_Instructions for the task_. Reproduce exactly, and only, the lines of the material below running from the line bearing "Generate a Blender" through the line bearing "from mathutils import Matrix, Vector". Leave any pictures out.

_Listed records_.
.....
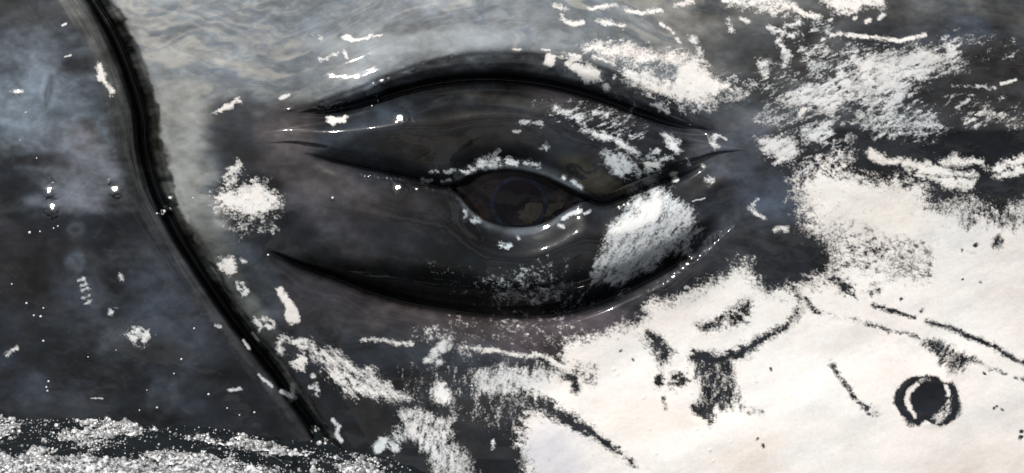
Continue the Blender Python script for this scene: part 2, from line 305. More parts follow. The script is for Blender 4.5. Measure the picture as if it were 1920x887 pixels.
.....
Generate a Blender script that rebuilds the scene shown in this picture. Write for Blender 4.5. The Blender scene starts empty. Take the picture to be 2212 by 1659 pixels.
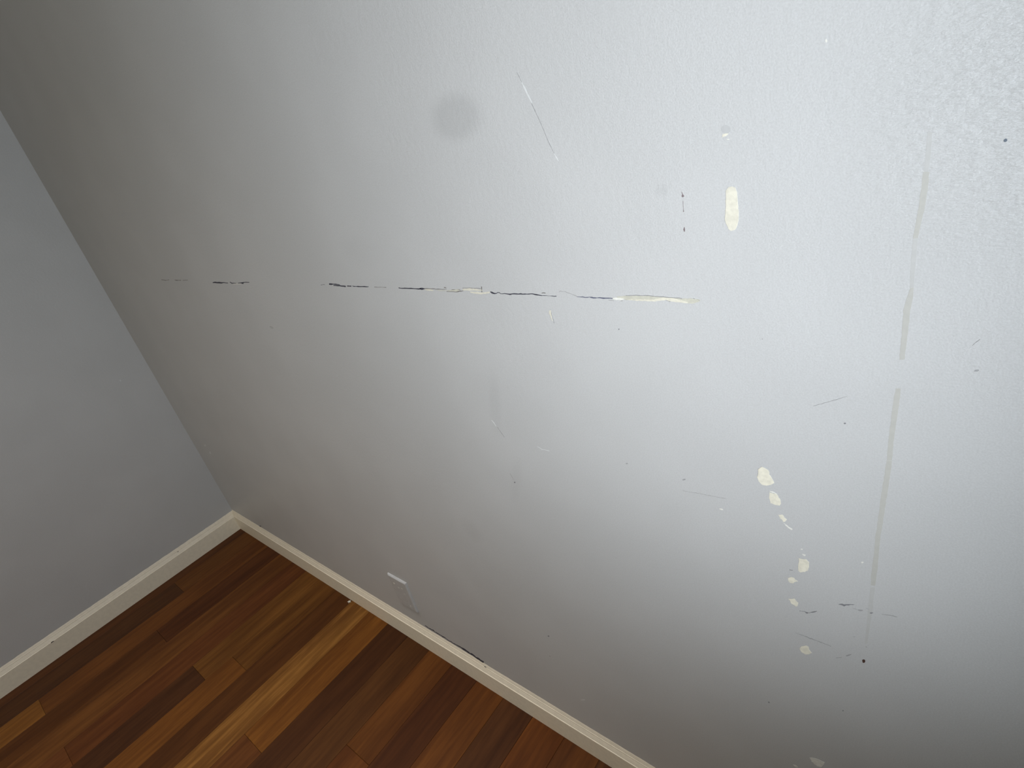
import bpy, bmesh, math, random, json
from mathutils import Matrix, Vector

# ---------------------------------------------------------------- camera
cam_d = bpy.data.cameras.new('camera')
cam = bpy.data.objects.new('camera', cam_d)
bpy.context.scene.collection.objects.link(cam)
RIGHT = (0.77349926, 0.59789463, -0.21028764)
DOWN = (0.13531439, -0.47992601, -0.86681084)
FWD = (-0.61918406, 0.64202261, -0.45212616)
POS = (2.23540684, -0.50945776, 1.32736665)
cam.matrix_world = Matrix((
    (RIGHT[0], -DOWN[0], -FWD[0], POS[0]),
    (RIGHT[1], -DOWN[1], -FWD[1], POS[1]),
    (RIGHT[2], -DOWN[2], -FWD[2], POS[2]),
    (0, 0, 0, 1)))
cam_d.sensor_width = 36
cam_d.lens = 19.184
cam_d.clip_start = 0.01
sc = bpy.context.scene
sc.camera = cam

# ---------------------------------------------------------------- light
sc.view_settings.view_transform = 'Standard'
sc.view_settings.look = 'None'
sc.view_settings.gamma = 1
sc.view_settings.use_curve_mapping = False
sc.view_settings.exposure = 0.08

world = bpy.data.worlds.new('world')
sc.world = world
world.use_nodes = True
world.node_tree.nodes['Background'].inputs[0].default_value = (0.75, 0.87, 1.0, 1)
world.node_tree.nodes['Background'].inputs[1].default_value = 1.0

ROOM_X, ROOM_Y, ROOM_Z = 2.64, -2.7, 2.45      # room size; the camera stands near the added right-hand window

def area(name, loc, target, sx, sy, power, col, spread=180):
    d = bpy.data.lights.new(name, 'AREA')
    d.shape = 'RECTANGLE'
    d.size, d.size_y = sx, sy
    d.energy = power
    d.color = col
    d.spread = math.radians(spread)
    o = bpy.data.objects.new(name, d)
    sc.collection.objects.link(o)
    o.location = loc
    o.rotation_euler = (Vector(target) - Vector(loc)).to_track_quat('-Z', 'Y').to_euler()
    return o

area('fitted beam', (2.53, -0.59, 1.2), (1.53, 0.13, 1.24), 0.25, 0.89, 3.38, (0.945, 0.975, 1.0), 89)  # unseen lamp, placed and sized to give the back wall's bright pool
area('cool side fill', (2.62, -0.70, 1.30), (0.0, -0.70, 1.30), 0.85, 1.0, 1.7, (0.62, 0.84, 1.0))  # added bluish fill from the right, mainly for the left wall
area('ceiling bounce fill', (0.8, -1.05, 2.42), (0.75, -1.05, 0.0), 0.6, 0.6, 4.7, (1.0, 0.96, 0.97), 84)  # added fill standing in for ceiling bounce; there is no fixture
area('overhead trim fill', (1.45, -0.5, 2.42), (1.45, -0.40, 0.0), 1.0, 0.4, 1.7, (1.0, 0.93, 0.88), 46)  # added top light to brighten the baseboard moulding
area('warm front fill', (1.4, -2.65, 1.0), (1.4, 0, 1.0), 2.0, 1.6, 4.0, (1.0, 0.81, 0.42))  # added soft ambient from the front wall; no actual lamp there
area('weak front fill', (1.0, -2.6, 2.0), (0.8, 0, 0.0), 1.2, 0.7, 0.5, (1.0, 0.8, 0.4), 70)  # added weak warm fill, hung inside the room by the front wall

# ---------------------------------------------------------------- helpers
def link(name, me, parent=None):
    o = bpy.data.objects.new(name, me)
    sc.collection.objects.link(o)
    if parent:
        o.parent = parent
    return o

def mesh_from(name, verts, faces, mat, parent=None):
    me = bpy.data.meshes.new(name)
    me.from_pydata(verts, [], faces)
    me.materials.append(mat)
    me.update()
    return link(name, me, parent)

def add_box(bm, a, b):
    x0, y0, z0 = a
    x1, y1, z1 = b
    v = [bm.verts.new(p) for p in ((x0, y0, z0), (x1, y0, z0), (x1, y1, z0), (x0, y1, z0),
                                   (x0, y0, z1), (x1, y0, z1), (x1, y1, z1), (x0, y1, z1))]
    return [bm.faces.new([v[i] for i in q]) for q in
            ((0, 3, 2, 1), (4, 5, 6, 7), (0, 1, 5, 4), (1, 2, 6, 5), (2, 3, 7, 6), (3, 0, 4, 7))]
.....
_Written reply_.
Generate a Blender script that rebuilds the scene shown in this picture. Write for Blender 4.5. The Blender scene starts empty. Take the picture to be 2212 by 1659 pixels.
import bpy, bmesh, math, random, json
from mathutils import Matrix, Vector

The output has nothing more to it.